Iran envoy says Muslim countries to establish contact group on Rohingya crisis

Young journalists club

News ID: 12762
Iran » Iran
Publish Date: 11:13 - 07 September 2017
TEHRAN, September 7 - Iranian envoy to the UN said the Organization of Islamic Cooperation (OIC) is ready to establish a contact group in order to pave the way for ceasing brutalities against Rohingya Muslims in Myanmar.

Iran envoy says Muslim countries to establish contact group on Rohingya crisisTEHRAN, Young Journalists Club (YJC) - Gholam-Ali Khoshrou said “Over recent days, I have had contacts with envoys of Muslim countries, and it was agreed to form a a group named ‘the contact group of Islamic countries’ which is at the level of ministers and ambassadors,”

He then said Iran has begun contacts with the parties involved in the conflict one by one.

He also deplored atrocities against Muslims in Rohingya, saying that everyone should make effort to end the humanitarian catastrophe in Myanmar.

The Iranian envoy then stressed ceasing pressures on Muslims in Myanmar and providing them for humanitarian assistance.

Myanmar’s forces have been attacking Rohingya Muslims and torching their villages in Rakhine State since October 2016. The attacks have seen a sharp rise since August 25, following a number of armed attacks on police and military posts in the troubled western state.

The country’s de facto leader Aung San Suu Ky has ignored international demands to call off the operation.

The Rohingya have also been subject to communal violence by extremist Buddhists for years, forcing large groups of Muslims to flee their homeland to take refuge in Bangladesh and other neighboring countries.

The latest eruption of violence in Rakhine has killed more than 400 people and triggered an exodus of the Rohingya to Bangladesh.

Human Rights Watch earlier said satellite imagery showed 700 buildings were burned in the Rohingya village of Chein Khar Li, just one of the 17 locations in Rakhine where the rights group has documented burning of homes and property. It blamed Myanmarese forces for the fires.

UN warns of exodus of 300,000 Rohingya

On Wednesday, Dipayan Bhattacharyya, who is Bangladesh spokesman for the World Food Program (WFP), said the UN officials have raised their estimate of the total expected Rohingya refugees fleeing to Bangladesh from 120,000 to 300,000.

“They are coming in nutritionally deprived, they have been cut off from a normal flow of food for possibly more than a month. They were definitely visibly hungry, traumatized,” Reuters quoted Bhattacharyya as saying.

According to UN workers in Bangladesh’s border region of Cox’s Bazar, arrivals have already reached 146,000 over the past 12 days.

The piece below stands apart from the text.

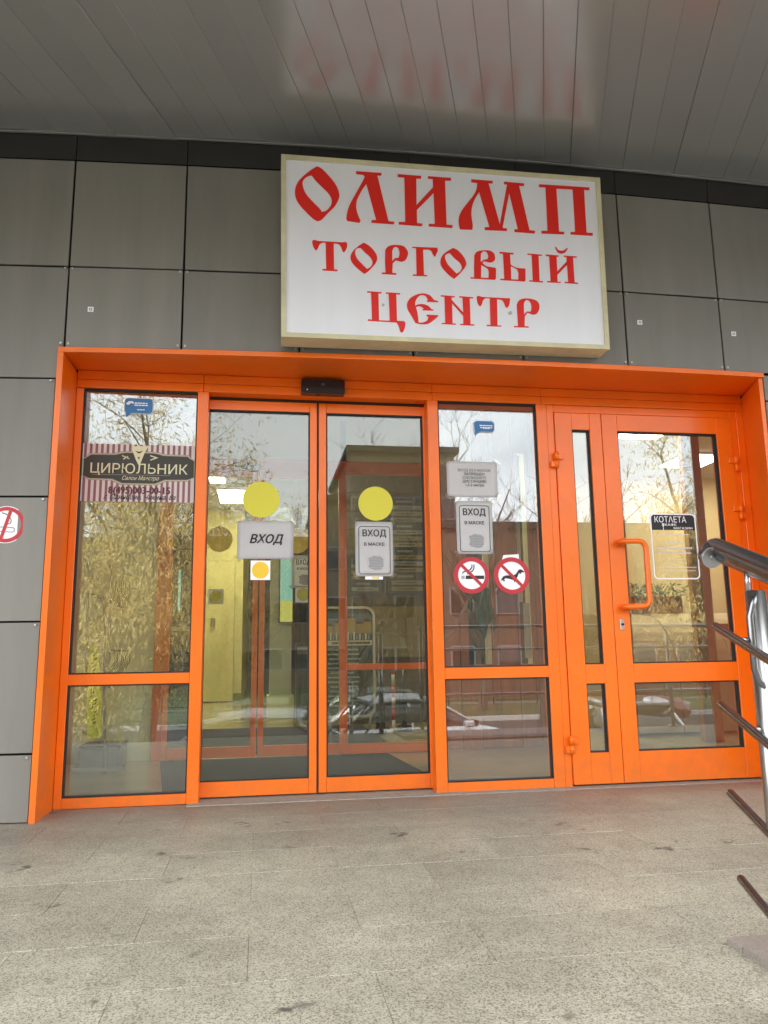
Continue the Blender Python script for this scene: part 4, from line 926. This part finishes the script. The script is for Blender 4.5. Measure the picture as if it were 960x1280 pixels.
# cafe side: posts, curved counter, crate with greenery
cp = thing('cafe_partition', 'brown framed glass partition posts behind the wide orange door', 'partition', (3.6, 5.8, 0))
for a, b in ((2.80, 2.88), (3.425, 3.50), (3.508, 3.585), (3.76, 3.84), (4.6, 4.7)): box('post', a, b, 5.76, 5.83, 0, 2.9, M['brownwood'], cp, .003)
box('rail', 3.5855, 3.7595, 5.765, 5.825, .86, .91, M['brownwood'], cp, .003); box('rail', 2.8805, 4.5995, 5.765, 5.825, 2.3, 2.38, M['brownwood'], cp, .003) if False else None
cc = thing('curved_counter', 'cream curved display counter behind the wide orange door', 'counter', (3.9, 6.6, 0))
def counter(x0, x1):
    b = bmesh.new(); prof = [(6.25, .02)] + [(6.25 + .62 - .62 * math.cos(R(a)), .42 + .62 * math.sin(R(a))) for a in range(0, 91, 9)] + [(7.3, 1.04), (7.3, .02)]
    A = [b.verts.new((x0, y, z)) for y, z in prof]; B = [b.verts.new((x1, y, z)) for y, z in prof]
    for i in range(len(prof)): j = (i + 1) % len(prof); b.faces.new((A[i], A[j], B[j], B[i]))
    b.faces.new(A[::-1]); b.faces.new(B); bmesh.ops.recalc_face_normals(b, faces=b.faces); return put('counter_bay', b, M['hall_cream'], cc)
for a in (3.02, 3.53, 4.04, 4.55): counter(a + .004, a + .506)
ck = thing('produce_crate', 'brown crate with green plants standing on the curved counter', 'crate', (3.6, 6.9, 1.04))
for a, b, c, d in ((3.40, 3.42, 6.8, 7.1), (3.90, 3.92, 6.8, 7.1), (3.42, 3.90, 6.8, 6.82), (3.42, 3.90, 7.08, 7.1)): box('crate_side', a, b, c, d, 1.042, 1.20, M['brownwood'], ck, .002)
bm = bmesh.new(); rr_ = random.Random(2)
for i in range(260):
    c_ = Vector((rr_.uniform(3.40, 4.0), rr_.uniform(6.75, 7.1), rr_.uniform(1.16, 1.32))); u = Vector((rr_.gauss(0, 1), rr_.gauss(0, 1), rr_.gauss(0, 1))).normalized() * .035; v_ = u.orthogonal().normalized() * .014
    bm.faces.new([bm.verts.new(c_ + s) for s in (-u, v_, u, -v_)])
put('leaves', bm, M['green_leaf'], ck)['kind'] = 'stuff'
# lit ceiling panels
def lamp(lab, x0, x1, y0, y1, z):
    t = thing('ceiling_light', lab, 'light', ((x0 + x1) / 2, (y0 + y1) / 2, z), 'lit ceiling panels')
    box('diffuser', x0, x1, y0, y1, z, z + .012, M['lamp'], t); ring2 = box('frame', x0 - .02, x1 + .02, y0 - .02, y1 + .02, z + .013, z + .03, M['trim'], t); return t
lamp('farther small lit ceiling panel in the hall by the yellow wall', -.68, -.5, 9.2, 9.9, 2.87)
lamp('lit ceiling panel in the hall above the landscape paper', -.62, -.12, 10.4, 11.3, 2.87)
lamp('lit cafe ceiling panel nearest the upper left corner of the wide pane', 3.55, 4.05, 6.9, 7.3, 2.87)
lamp('lit cafe ceiling panel in the middle of the row', 4.75, 5.25, 7.9, 8.5, 2.87)
lamp('lit cafe ceiling panel at the right end of the row', 5.75, 6.3, 7.9, 8.5, 2.87)
lamp('added unseen hall light over the second mat, brightening the poster stand', .2, 1.0, 6.0, 6.5, 2.87)  # added light, hidden behind the bulkhead, placed to brighten the poster stand
lamp('lit hall ceiling panel in front of the brown tiled wall', -2.6, -2.0, 7.5, 8.1, 2.87)
lamp('lit cafe ceiling panel over the narrow door leaf', 2.6, 3.0, 6.0, 6.5, 2.87)

# =================================================================== STREET OPPOSITE (seen mirrored in the glass)
def building(lab, x0, x1, y0, y1, z1, m, nx, nz, wm, storey=3.0, nm='apartment_block'):
    t = thing(nm, lab, 'building', ((x0 + x1) / 2, y1, GZ))
    box('wall', x0, x1, y0, y1, GZ, z1, m, t); box('roof', x0 - .3, x1 + .3, y0, y1 + .3, z1 + .002, z1 + .35, M['seam'], t)
    wmesh = mesh_box('window', 1.3, .12, 1.4, M['inkgrey'], .01); pm_ = mesh_box('pane', 1.14, .04, 1.24, M['carglass'], .005)
    for r_ in range(nz):
        for c_ in range(nx):
            x = x0 + (x1 - x0) * (c_ + .5) / nx; z = GZ + 1.9 + r_ * storey
            if z > z1 - 1: continue
            o = shared('window', wmesh, t, (x, y1 + .03, z)); p = bpy.data.objects.new('pane', pm_); COL.objects.link(p); p.parent = o; p.location = (0, .06, 0)
    return t
M['brick1'] = mat('olive_brick', (.105, .085, .055), .85, noise=.2, nscale=3); M['brick2'] = mat('brown_brick', (.13, .07, .045), .85, noise=.2, nscale=3); M['plaster'] = mat('pale_plaster', (.42, .38, .30), .85, noise=.08, nscale=2)
building('tall dark olive apartment block opposite, mirrored in the right slider', 5.2, 11.6, -50, -37, 12.6, M['brick1'], 5, 5, None)
building('lower stair wing beside the tall olive block', 3.4, 5.19, -49, -37.5, 9.6, M['brick1'], 1, 3, None)
building('long low brown building across the lawn', 9.0, 44, -42, -31, 6.95, M['brick2'], 14, 2, None)
building('long low brick block behind the golden trees', -30, -7, -52, -42, 7.5, M['brick2'], 10, 3, None)
building('plain dark brick garage row between the golden trees and stair wing', -6.9, 3.3, -50, -43, 7.8, M['brick1'], 6, 2, None)
# metal mesh fence along the lawn
fe = thing('lawn_fence', 'thin dark mesh fence along the far edge of the lawn', 'fence', (8, -25, GZ))
for i in range(30): tube('post', [(-20 + i * 2, -25, GZ + .1), (-20 + i * 2, -25, GZ + 1.4)], .03, M['seam'], fe, 5)
bm = bmesh.new()
for i in range(290): add_box(bm, -20 + i * .2 - .006, -20 + i * .2 + .006, -25.01, -24.99, GZ + .25, GZ + 1.3)
for z in (.25, .75, 1.3): add_box(bm, -20, 38, -25.02, -24.985, GZ + z, GZ + z + .03)
put('mesh_bars', bm, M['seam'], fe)['kind'] = 'stuff'
# trees
def tree(lab, x, y, h, seed, leaf=None, nleaf=0, wide=.42, nm='bare_tree', droop=0, cat='tree', group=None):
    rr = random.Random(seed); t = thing(nm, lab, cat, (x, y, GZ), group); tb, cb_, lb = bmesh.new(), bmesh.new(), bmesh.new(); tips = []
    def grow(b, p, d, ln, r, lev):
        pts = [p]; rad = [r]; n = 4 if lev < 3 else 3
        for k in range(n):
            d = (d + Vector((rr.gauss(0, .10), rr.gauss(0, .10), rr.gauss(0, .06) + (.05 if lev < 2 else -.05 * droop * lev)))).normalized(); p = p + d * ln / n; pts.append(p); rad.append(r * (1 - .55 * (k + 1) / n))
        add_tube(b, pts, r, 6 if lev == 0 else (4 if lev < 3 else 3), False, rad)
        if lev >= 2: tips.append((pts[-1], d)); tips.append((pts[len(pts) // 2], d))
        if lev < 4:
            for k in range((9, 5, 4, 3)[lev]):
                i = rr.randint(1 if lev == 0 else 0, n); q_ = pts[i]; side = Vector((rr.gauss(0, 1), rr.gauss(0, 1), rr.uniform(-.2, .5))).normalized(); f = wide if lev == 0 else .55
                grow(cb_, q_, (d * (1 - f) + side * f * 1.2 + Vector((0, 0, .25))).normalized(), ln * rr.uniform(.42, .62), max(rad[i] * .6, .009), lev + 1)
    grow(tb, Vector((x, y, GZ - .1)), Vector((0, 0, 1)), h * .62, h * .024, 0)
    put('trunk', tb, M['bark'], t); put('crown', cb_, M['twig'], t)['kind'] = 'stuff'
    if nleaf:
        for i in range(int(nleaf * 1.7)):
            p, d = rr.choice(tips); p = p + Vector((rr.gauss(0, .28), rr.gauss(0, .28), rr.gauss(-.1 * droop, .32))); u = Vector((rr.gauss(0, .5), rr.gauss(0, .5), rr.gauss(0, 1))).normalized() * rr.uniform(.04, .12); v_ = u.orthogonal().normalized() * .016
            lb.faces.new([lb.verts.new(p + s) for s in (-u, v_, u, -v_)])
        put('leaves', lb, leaf, t)['kind'] = 'stuff'
    return t
tree('tall golden birch mirrored left of centre in the left fixed pane', -2.9, -12.5, 9.6, 1, M['catkin'], 9000, .35, 'birch_tree', 1)
tree('golden birch mirrored at the left edge of the left fixed pane', -4.7, -15, 9.2, 2, M['catkin'], 8000, .4, 'birch_tree', 1)
tree('smaller golden birch mirrored near the first mullion', -1.6, -16, 7.6, 3, M['catkin'], 6000, .4, 'birch_tree', 1)
tree('low golden willow bush mirrored under the barber banner', -3.6, -10.2, 4.8, 4, M['catkin'], 9000, .55, 'willow_tree', 1.4)
tree('golden birch farther back behind the kerb on the left', -7.2, -18, 9.5, 5, M['catkin'], 6000, .4, 'birch_tree', 1)
tree('bare tree mirrored beside the tall olive block', 3.2, -16.5, 8.6, 6)
tree('bare tree mirrored over the roof of the tall olive block', 5.3, -17.5, 9.6, 7)
tree('bare tree mirrored behind the paper notices', 8.6, -22, 9.4, 14)
tree('bare tree mirrored right of the paper notices', 9.3, -17, 8.2, 8)
tree('bare tree mirrored in the narrow door leaf', 12.3, -20, 8.4, 9)
tree('bare tree mirrored at the left edge of the wide pane', 13.4, -18, 8.6, 10)
tree('golden leaved tree mirrored at the right edge of the wide pane', 13.9, -13.7, 9.8, 12, M['catkin'], 5000, .4, 'birch_tree', 1)
tree('bare tree standing farthest right across the road', 19.0, -20, 10, 13)

def car(lab, x, y, rot, col, nm='parked_car', hatch=False):
    t = thing(nm, lab, 'car', (x, y, GZ), 'cars parked along the road'); t.rotation_euler = (0, 0, rot)
    pm = mat('car_paint', col, .25, .3, coat=1)
    def lput(name, bm, m, sm=False, par=None):
        me = bpy.data.meshes.new(name); bm.to_mesh(me); bm.free(); me.materials.append(m); o = bpy.data.objects.new(name, me); COL.objects.link(o); o.parent = par or t
        if sm:
            for p in me.polygons: p.use_smooth = True
        return o
    def loft(secs):
        b = bmesh.new(); rows_ = []
        for xx, zb, zt, hw, tw in secs:
            rows_.append([b.verts.new((xx, yy, zz)) for yy, zz in ((-hw * .92, zb), (-hw, zb + .12), (-hw, zb + (zt - zb) * .6), (-tw, zt), (0, zt + .02), (tw, zt), (hw, zb + (zt - zb) * .6), (hw, zb + .12), (hw * .92, zb))])
        for a, c in zip(rows_, rows_[1:]):
            for i in range(8): b.faces.new((a[i], a[i + 1], c[i + 1], c[i]))
            b.faces.new((a[8], a[0], c[0], c[8]))
        b.faces.new(rows_[0]); b.faces.new(rows_[-1][::-1]); bmesh.ops.recalc_face_normals(b, faces=b.faces); return b
    lput('body', loft([(-2.2, .35, .62, .72, .62), (-2.1, .22, .82, .84, .74), (-1.6, .2, .93, .88, .8), (-.6, .2, .95, .89, .83), (.9, .2, .95, .89, .83), (1.6, .2, .86, .88, .78), (2.1, .22, .74, .82, .68), (2.25, .35, .58, .68, .55)]), pm, True)
    rear = -1.75 if not hatch else -2.05
    gh = [(rear, .93, .96, .74, .70), (-1.15, .93, 1.36, .76, .62), (-.5, .93, 1.45, .77, .60), (.25, .93, 1.43, .77, .60), (1.15, .93, .98, .76, .70)]
    cabn = lput('cabin_glass', loft(gh), M['carglass'], True)
    lput('roof_panel', loft([(-1.12, 1.375, 1.385, .62, .60), (-.5, 1.455, 1.47, .61, .59), (.3, 1.43, 1.45, .61, .59), (.42, 1.39, 1.40, .61, .59)]), pm, True)
    for s in (-1, 1):
        b = bmesh.new(); add_tube(b, [(1.18, s * .73, .95), (.38, s * .615, 1.40)], .03, 6); lput('pillar', b, pm)
        b = bmesh.new(); add_tube(b, [(rear, s * .72, .95), (-1.15, s * .62, 1.37)], .04, 6); lput('pillar', b, pm)
        b = bmesh.new(); add_tube(b, [(-.25, s * .775, .95), (-.3, s * .63, 1.42)], .03, 6); lput('pillar', b, pm)
        b = bmesh.new(); add_box(b, .75, .95, s * .97 - .09, s * .97 + .09, .95, 1.08, .03); lput('mirror', b, pm)
        b = bmesh.new(); add_box(b, 2.02, 2.2, s * .6 - .15, s * .6 + .15, .56, .70, .03); lput('headlight', b, M['trim'])
        for xx in (-1.35, 1.38):
            b = bmesh.new(); add_tube(b, [(xx, s * .72, .32), (xx, s * .91, .32)], .32, 24); wl = lput('wheel', b, M['tyre'])
            b = bmesh.new(); add_tube(b, [(xx, s * .905, .32), (xx, s * .918, .32)], .2, 16); lput('rim', b, M['clip'], False, wl)
    return t
car('grey sedan nearest the steps, mirrored low in the left slider', .3, -4.6, R(8), (.68, .69, .70))
car('silver sedan behind the grey one, mirrored in the right slider', 3.2, -8.2, R(-8), (.6, .61, .63))
car('white hatchback mirrored in the lower pane of the wide door', 6.8, -5.6, R(100), (.75, .75, .76), hatch=True)
car('dark red sedan parked farther right along the kerb', 11.5, -16.2, R(2), (.16, .02, .02))
car('white van like hatchback parked left by the golden trees', -5.5, -7.8, R(0), (.7, .7, .7), hatch=True)

# ------------------------------------------------------------------ turn curves and lettering into plain meshes
bpy.context.view_layer.update()
dg = bpy.context.evaluated_depsgraph_get()
for o in [o for o in S.objects if o.type in ('CURVE', 'FONT')]:
    src = bpy.data.meshes.new_from_object(o.evaluated_get(dg)); b = o.get('_bold', 0) / max(o.scale.x, .2) * .55
    bm = bmesh.new()
    for k, (dx, dy) in enumerate(((0, 0),) if b <= .0001 else ((0, 0), (b, 0), (-b, 0), (0, b * .7), (0, -b * .7))):
        n0 = len(bm.verts); bm.from_mesh(src); bm.verts.ensure_lookup_table()
        for v in bm.verts[n0:]: v.co += Vector((dx, dy, k * .00007))
    me = bpy.data.meshes.new(o.name); bm.to_mesh(me); bm.free(); mt_ = o.data.materials[0]; me.materials.append(mt_)
    nm, par, mw, loc, rot, sc = o.name, o.parent, o.matrix_world.copy(), o.location.copy(), o.rotation_euler.copy(), o.scale.copy()
    kids = list(o.children); bpy.data.objects.remove(o); n_ = bpy.data.objects.new(nm, me); COL.objects.link(n_); n_.parent = par; n_.location = loc; n_.rotation_euler = rot; n_.scale = sc
    for f in me.polygons: f.material_index = 0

The refugees who are fleeing Myanmar’s army operations are arriving by boat as well as crossing the land border at numerous points, Bhattacharyya said.

On Tuesday UN Secretary-General Antonio Guterres warned the Security Council that the ongoing violence in Myanmar could spiral into a “humanitarian catastrophe.”

The WFP estimates that it would need $13.3 million in additional funding to provide basic food rations for four months.

Bhattacharyya urged the donors to urgently provide the fund, noting, “If they do not come forward now, we may see that these people would be fighting for food among themselves, the crime rate would go up, violence against women and on children would go up.”

Myanmar’s government brands more than one million Rohingya Muslims in the country as “illegal immigrants” from Bangladesh. Rohingya Muslims, however, have had roots in the country that go back centuries. They are considered by the UN the “most persecuted minority group in the world.”

There have been numerous eyewitness accounts of summary executions, rapes, and arson attacks by the military since the crackdown against the minority group began.

Myanmar’s forces have reportedly been putting landmines in their territory along the barbed-wire fence between a series of border pillars over the past three days in an attempt to prevent the return of the Rohingya who have already fled to Bangladesh.

The UN believes the government of Myanmar might have committed ethnic cleansing and crimes against humanity in its crackdown.